İnsanı üzen bir üçüncü dünya ülkesi fotoğrafı.

O listenin ikinci söylediği ise, göreve kim gelirse gelsin ister özünde demokrat vali ya da çetelerle mücadele eden İçişleri Bakanı, kimsenin temelde özgül bir ağırlığının olmadığı, kabine üyelerinin yüksekten biraz daha yüksek bürokrat olmaktan öteye gitme ihtimallerinin ne kadar düşük olduğu idi.

Bu arada polisin kahramanlığı da on yıllardır ezberlenmiş barikata yürüyen sivil kalabalıklara biber gazı sıkıp onları yürütmemekle de olmaz. Birilerinin hatırlatması gerek.

Yürüyüş yapan vatandaşı Filistin gösterilerinde olduğu gibi pataklamaya da kahramanlık denmez.

Güvenlik görevlisi; vatandaşın on binlercesi, yüz binlercesi toplanmışken onların güvenlik içerisinde anayasal haklarını kullanmasını sağlayabiliyorsa, işinin hakkını vermiş olur.

Protesto eden, yürüyen vatandaş o meydandaki polisle tam zıt görüşlere sahipken de o kolluk gücü o vatandaşın söz söyleme hürriyetini, kimseye ve kamuözel mülkiyete zarar vermediği sürece, koruduğunda kahramandır. Bugün biraz saf duran cümleler tabii.

Yoksa çelik kasklar, kalkanlar, bir gazları, kullanılmaya hazır plastik mermiler bir de arkada TOMA'larla anayasal olmayan kararları uygulamanın adına kahramanlık demezsek sanki daha iyi olur.

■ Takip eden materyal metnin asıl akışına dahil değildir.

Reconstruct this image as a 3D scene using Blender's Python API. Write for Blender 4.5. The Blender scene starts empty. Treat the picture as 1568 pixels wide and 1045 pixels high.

1 Mayıs'ın seçim sonrası mesajı ise İstanbullunun neden oy verdiğini iktidarın anlamamakta direndiği oldu. Yanlış yorum yapmayalım. 11 milyon seçmen İstanbul'da sandığa giderken anakronik sol örgütler Taksim'de yürüyüş yapabilsin diye oy vermedi. Ya da CHP seçmeninin bile sadece bir kısmının önemsediği "Taksim özgürlük meydanıdır" sloganının arkasına da düşmedi.

Ama kendi siyasi takıntılarınla benim hayatımı şekillendirmeyi bıraksan mı artık dedi seçmen. Taksim'e gidilip gidilmesi çok da gündemim değil, orada ortalığı yakıp yıkan olursa da gereğini yap ama sürekli hayatıma polisi sokmasan olmaz mı dedi. Bu kadar devlet bana fazla demeye çalıştı.

22 yıl önce "sivil siyaset" diye yola çıkıp alet çantanda sadece kanun, polis, asker, iki satır yazı ile "gereği yapılsın" talimatlarından başka bir alternatif kalmadı ise ters giden bir şey yok mu mesajı idi 31 Mart. Duyan varsa tabii.